It has been shown that, during glacial stages, continental margins tend to preserve a higher proportion of terrigenous organic matter (OM) than during interglacial conditions (Jasper and Gagosian, 1990, 1993; Lyle et al., 1992; Goņi, 1997; Visser et al., 2004). However, no work has provided a high-resolution study of OM over a specific glacial–interglacial transition, which is critical to sustain the work performed to understand microbial degradation dynamics in relation to changing oxidative conditions and source of reduced carbon during these periods. Thus, the central aspect of this study was the generation of a detailed and high-resolution geochemical analysis of OM components preserved in a core from the Peruvian shelf (Ocean Drilling Program [ODP] Leg 201, Hole 1229E) during the last glacial–interglacial climatic transition. In addition, we have also studied the signature of specific biomarkers (lignins) that can provide further information on dominant terrigenous vegetation and land-based conditions during this transition.

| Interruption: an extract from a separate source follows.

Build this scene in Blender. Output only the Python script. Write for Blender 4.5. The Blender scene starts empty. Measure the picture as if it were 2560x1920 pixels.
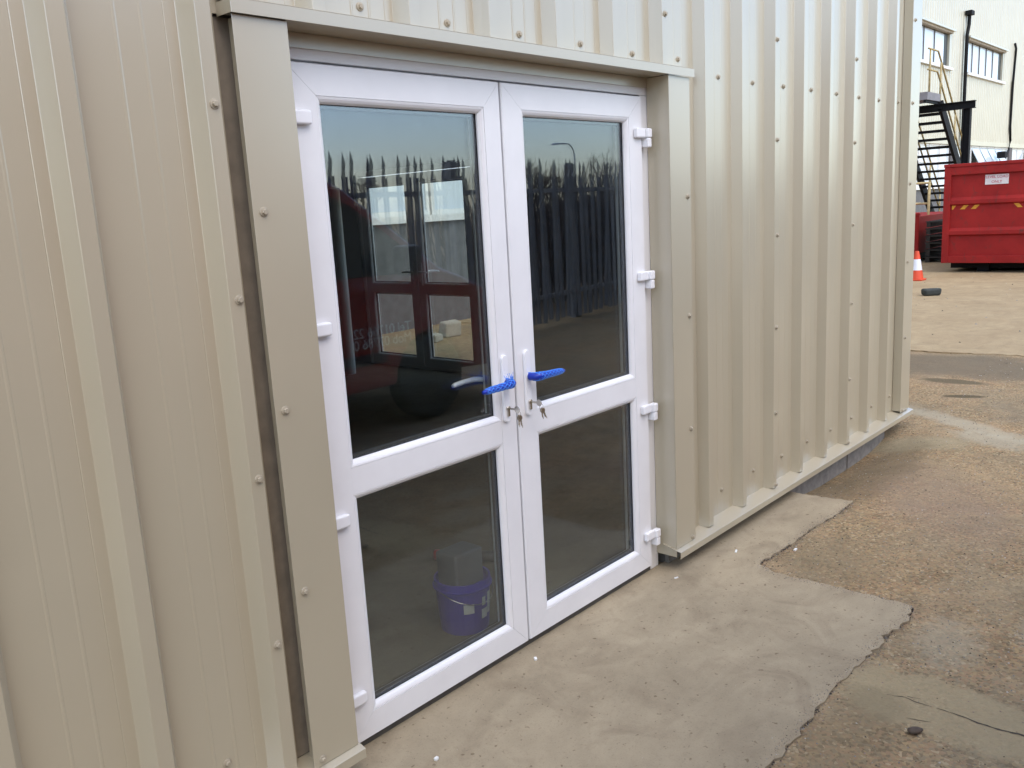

Several authors (Brown, 1987; van der Hammen and Asby, 1994; Piperno, 1997; van der Kaars et al., 2000; Hope, 2001) have suggested that during the Last Glacial Maximum (LGM), savanna vegetation expanded at the expense of forest ecosystems in the Amazon and Indonesian Basins as the result of enhanced aridity of tropical to equatorial areas. Piperno (1997) even proposed that full-grown forest refuges might have existed along rivers and streams contributing disproportionate amounts of nongrass materials to the rivers and the Amazonian Fan during the LGM despite an overall reduction in the nonriverine forest ecosystems. Indeed, the importance of glacial aridification of tropical ecosystems is still being debated, since very few indicators of grasslike vegetation (i.e., molecular markers of grassy tissues) have been recorded in submarine fans draining the Amazon Basin during the LGM (Goņi, 1997; Haberle, 1997; Kastner and Goņi, 2003). Using similar vascular biomarker signatures, Visser et al. (2004) demonstrated that in the Southeast Asian tropics, an increase in winter monsoons during the LGM generated moist conditions that allowed tropical rainforests to vegetate exposed shelves during glacial maxima, contributing a continuous source of tree-derived materials to the shelf sediments as opposed to grass materials, which would be expected from savanna-dominated systems under drier conditions.
Continental margins thus have the potential to record glacial–interglacial fluctuations in the marine vs. terrigenous sources of OM, as well as variations in the composition of the terrigenous OM pool. We present here elemental, isotopic, and biomarker data in a core from the Peruvian margin spanning the late Pleistocene through the Holocene.
Since the Peruvian margin is a site of major upwelling and receives very little riverine discharges, the composition of its sediments should be disproportionately controlled by marine sources. Terrigenous components should thus contribute only a minor proportion of the total OM pool and a much lower one than in similar high-productivity systems such as that of the western African margin (Farrimond et al., 1990b). Hence, this may be an ideal setting for the study of glacial–interglacial shifts in OM signatures of predominant marine origin and to test if this shelf system still receives similar trends in terrigenous OM influx, across the LGM to the present, as was reported for other major shelf environments.